Highlights & Insights

  • Shift from "Averaging" to "Switching": Treating backdoors as local shortcuts and "replacing compromised parts" via module switching is more precise than blurring all weights in WAG, supported by rigorous upper bounds from Theorem 1/Proposition 1.
  • Decoupling Scoring from Training: Fitness is calculated purely through architectural adjacency rules, allowing a single search to be reused across isomorphic models. This removes the expensive "train-validate" loop from the search process.
  • Low Defender Threshold: Requires only white-box access and 20–50 clean samples per class without prior knowledge of triggers or poisoned data, fitting realistic post-training scenarios.
  • Addressing Collusion: Explicitly identifies that WAG degrades under shared backdoors and provides a more robust alternative.

Limitations & Future Work

  • Dependency on Isomorphic Models: Requires at least two models with the same architecture from related tasks/domains; heterogeneous architectures cannot be directly switched.
  • Focus on Data Poisoning: Primarily targets data poisoning attacks; effectiveness against weight-poisoning attacks (direct weight manipulation) is not fully explored.
  • Reliability of Suspect Class Detection: Selection relies on cosine distance heuristics of [CLS]/pooling features, whose robustness in complex or multi-target backdoor scenarios requires further validation.
  • Search Cost: Although a one-time cost, 200 million generations of evolution still require several hours of CPU time, with costs increasing as model count grows.
  • Model Merging Defense Lineage: WAG, TIES, and DARE merge weights to suppress backdoors.

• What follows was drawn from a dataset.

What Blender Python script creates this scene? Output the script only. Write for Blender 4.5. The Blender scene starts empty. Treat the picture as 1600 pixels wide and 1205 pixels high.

MSD differentiates itself by moving from "averaging" to "module switching," providing stronger theoretical deviation guarantees.
  • Backdoor-as-Shortcut Perspective: Continues the explanation that backdoors exploit spurious correlations to create shortcuts (Gardner, He, etc.), grounding it in the actionable hypothesis that "shortcuts are localized in specific modules."
  • NAS / Evolutionary Search: Adopts tools from discrete NAS and aging regularized evolution but replaces targets with non-differentiable structural heuristics, providing a "training-free evaluation" paradigm applicable to other weight-combination search tasks.
  • Practical Implications: Designing methods with "architectural info + minimal samples" as primary constraints suggests that post-training security research should focus on "zero-training-resource" defenses rather than relying on hard-to-acquire trusted data.

Rating

  • Novelty: ⭐⭐⭐⭐ — The "module switching instead of weight averaging" perspective is novel and backed by rigorous deviation bounds.
  • Experimental Thoroughness: ⭐⭐⭐⭐ — Covers text/vision, Transformer/CNN, multi-model counts, collusion, adaptive attacks, and extensive ablations.
  • Writing Quality: ⭐⭐⭐⭐ — Logical progression from 2-layer theory to deep pipelines with clear illustrations of adjacency types and search algorithms.
  • Value: ⭐⭐⭐⭐ — Aligns with real-world post-training constraints and addresses the overlooked threat of collusion backdoors.